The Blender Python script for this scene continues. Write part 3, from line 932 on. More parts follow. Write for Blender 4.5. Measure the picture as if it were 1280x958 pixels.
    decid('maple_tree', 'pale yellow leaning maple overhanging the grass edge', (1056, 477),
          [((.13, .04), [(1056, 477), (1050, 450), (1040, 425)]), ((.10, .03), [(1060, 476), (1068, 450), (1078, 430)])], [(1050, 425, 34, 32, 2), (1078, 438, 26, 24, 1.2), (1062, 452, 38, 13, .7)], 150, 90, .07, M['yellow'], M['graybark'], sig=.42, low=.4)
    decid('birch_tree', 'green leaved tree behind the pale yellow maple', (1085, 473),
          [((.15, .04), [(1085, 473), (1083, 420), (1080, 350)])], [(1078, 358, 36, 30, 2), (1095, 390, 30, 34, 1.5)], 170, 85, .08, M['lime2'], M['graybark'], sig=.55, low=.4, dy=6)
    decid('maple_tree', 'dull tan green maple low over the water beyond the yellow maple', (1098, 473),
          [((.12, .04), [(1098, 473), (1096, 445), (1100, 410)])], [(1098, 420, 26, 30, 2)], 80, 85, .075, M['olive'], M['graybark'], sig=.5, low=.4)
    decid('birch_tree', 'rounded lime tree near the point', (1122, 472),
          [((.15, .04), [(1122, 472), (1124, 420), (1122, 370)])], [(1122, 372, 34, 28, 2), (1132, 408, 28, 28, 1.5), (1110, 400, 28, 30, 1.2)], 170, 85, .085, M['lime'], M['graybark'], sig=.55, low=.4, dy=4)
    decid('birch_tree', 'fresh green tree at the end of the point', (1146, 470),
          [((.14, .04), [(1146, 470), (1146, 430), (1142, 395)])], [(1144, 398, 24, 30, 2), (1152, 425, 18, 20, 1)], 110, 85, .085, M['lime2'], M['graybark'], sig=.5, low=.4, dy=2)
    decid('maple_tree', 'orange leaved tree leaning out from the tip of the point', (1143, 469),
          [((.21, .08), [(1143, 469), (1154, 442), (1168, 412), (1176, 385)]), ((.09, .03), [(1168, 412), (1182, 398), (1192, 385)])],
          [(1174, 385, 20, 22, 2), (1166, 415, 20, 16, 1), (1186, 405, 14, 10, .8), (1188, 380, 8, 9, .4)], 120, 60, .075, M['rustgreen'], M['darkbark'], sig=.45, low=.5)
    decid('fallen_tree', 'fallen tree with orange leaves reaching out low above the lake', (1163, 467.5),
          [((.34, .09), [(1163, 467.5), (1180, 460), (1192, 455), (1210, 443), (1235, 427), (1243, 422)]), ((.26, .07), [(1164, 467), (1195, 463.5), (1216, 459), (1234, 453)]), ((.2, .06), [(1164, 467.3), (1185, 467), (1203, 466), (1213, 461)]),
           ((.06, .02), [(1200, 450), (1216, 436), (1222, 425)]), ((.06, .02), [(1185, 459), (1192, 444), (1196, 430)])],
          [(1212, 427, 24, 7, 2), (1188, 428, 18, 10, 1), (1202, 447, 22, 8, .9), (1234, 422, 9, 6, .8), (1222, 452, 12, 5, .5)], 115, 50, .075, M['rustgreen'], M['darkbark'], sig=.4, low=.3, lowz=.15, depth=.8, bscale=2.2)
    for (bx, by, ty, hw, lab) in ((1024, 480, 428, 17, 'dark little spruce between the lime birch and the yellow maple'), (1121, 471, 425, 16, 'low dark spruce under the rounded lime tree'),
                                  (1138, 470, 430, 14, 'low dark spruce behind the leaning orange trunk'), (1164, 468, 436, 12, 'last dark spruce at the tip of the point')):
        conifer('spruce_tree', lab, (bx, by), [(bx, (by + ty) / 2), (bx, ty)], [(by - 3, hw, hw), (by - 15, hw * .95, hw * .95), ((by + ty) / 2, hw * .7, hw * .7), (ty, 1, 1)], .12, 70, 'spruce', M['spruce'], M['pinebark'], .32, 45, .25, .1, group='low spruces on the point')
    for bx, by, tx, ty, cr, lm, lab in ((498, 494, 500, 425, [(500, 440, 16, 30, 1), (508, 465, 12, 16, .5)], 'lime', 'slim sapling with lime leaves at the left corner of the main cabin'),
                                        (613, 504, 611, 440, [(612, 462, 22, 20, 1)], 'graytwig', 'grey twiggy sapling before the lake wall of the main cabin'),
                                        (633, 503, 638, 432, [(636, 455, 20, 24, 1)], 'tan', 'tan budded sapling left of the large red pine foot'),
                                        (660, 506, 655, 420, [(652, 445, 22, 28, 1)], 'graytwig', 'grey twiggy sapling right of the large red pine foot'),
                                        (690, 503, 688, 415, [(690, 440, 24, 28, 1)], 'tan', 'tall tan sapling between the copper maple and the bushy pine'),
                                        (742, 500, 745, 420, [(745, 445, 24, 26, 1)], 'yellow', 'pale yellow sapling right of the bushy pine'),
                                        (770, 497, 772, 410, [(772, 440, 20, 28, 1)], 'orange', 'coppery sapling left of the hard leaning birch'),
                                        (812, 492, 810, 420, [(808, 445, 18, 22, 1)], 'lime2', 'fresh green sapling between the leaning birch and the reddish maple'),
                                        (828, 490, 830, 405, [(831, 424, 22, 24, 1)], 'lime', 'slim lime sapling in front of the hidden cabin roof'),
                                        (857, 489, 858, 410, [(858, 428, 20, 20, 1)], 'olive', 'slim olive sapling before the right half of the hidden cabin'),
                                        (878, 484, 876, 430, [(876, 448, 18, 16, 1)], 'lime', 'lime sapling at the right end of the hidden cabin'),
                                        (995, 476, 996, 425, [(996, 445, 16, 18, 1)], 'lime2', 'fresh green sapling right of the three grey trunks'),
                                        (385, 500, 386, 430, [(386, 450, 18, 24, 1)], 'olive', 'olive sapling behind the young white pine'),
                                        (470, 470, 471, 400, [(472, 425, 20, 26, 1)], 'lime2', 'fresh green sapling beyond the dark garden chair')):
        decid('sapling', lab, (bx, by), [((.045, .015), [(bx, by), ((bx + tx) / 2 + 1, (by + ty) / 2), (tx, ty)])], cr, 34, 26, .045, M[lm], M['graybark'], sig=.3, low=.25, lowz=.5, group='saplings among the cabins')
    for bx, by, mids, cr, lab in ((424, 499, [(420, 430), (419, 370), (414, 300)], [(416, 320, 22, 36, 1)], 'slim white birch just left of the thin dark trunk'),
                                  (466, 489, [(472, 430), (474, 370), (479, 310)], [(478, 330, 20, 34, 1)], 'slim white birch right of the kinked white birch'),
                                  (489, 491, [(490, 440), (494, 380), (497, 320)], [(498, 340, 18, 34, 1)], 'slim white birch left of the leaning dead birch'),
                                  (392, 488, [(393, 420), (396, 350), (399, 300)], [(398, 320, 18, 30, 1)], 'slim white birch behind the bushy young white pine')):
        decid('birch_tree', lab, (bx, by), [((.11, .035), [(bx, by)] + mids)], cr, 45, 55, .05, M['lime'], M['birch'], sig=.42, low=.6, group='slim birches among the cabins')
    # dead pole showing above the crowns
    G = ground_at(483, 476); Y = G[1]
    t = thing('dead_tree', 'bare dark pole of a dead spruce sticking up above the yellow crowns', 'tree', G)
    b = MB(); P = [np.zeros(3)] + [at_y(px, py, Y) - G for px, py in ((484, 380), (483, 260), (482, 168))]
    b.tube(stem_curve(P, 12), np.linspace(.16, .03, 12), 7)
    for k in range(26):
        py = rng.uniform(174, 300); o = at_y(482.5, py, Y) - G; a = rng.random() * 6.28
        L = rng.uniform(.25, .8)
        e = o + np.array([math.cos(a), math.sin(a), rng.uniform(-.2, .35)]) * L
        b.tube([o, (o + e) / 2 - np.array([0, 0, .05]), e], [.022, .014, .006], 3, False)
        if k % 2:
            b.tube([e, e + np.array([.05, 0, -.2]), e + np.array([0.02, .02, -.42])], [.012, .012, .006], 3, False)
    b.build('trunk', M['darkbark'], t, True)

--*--

Return each line of the data that contains the string "from".

The Blender Python script for this scene continues. Write part 3, from line 932 on. More parts follow. Write for Blender 4.5. Measure the picture as if it were 1280x958 pixels.
    decid('maple_tree', 'orange leaved tree leaning out from the tip of the point', (1143, 469),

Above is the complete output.